From this, we’ve found that hiring developers is becoming increasingly important in today’s business landscape, but there’s no denying it’s a difficult process. The demand for top tech talent is high and developers are notoriously passive when it comes to actually looking for new job opportunities. But here are 4 ways you might just get that developer you’ve always wanted.

1. Show them the money

What do developers look at when considering new jobs? It differs. Compensation was top of the list for men, but globally, women, gender non-binary and transgender developers rated the office environment and company culture as more important to them than salary when considering a new job. This is especially worth noting for companies looking to boost their demographic diversity.

What do they want to know about in terms of prospective jobs? Top of the list is salary and compensation, followed by details of which technologies they’d be working with, and opportunities for professional development coming in third.

2. Plan ahead

Over 94% of professional developers in the UK are employed at least part-time, making the developer employment rate much higher than those of other professions. Only 11% of developers in the UK are actively looking for a job, with 56% not actively looking, putting additional pressure on employers competing to hire tech talent.

But it’s not all bad news for recruiters. UK developers change jobs quite frequently with 33% of them having changed their jobs less than one year ago, while 21% changed jobs between 1 and 2 years ago.

What we’ve also found, is that it’s important to plan hires ahead as a third of developers think it takes new recruits at least one month to become fully productive, 45% think 1-3 months and 17% 3-6 months.

3. Give them a clear growth path

Coding is a young person profession with 30% of developers have only been working professionally for under two years, and 27% working between 3 to 5 years. What we’ve found is that they are hungry for change and progression as 34% of them see themselves working in a different or more specialized role in five years’ time.
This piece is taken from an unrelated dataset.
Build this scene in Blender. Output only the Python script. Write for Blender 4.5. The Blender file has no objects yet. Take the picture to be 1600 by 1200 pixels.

While actually, 26% want to start up their own company in the future.

4. Embrace AI

Developers are mostly optimistic about the future possibilities offered by AI with almost 3/4 of respondents saying that they are more excited than worried about it. Automation of jobs is the least significant danger of artificial intelligence according to developers, with over 80% saying that is not their biggest worry. The concerns that developers have depended on the kind of coding work they do. Data scientists are 1.5 times more likely to consider issues around algorithmic fairness dangerous.

Developers are just like every other specialist role, and finding ways to recruit and attract them will require the same basic principles as recruiting any other type of role. But Developers are a wanted commodity and a scarce resource, so recruiting them will be no easy task.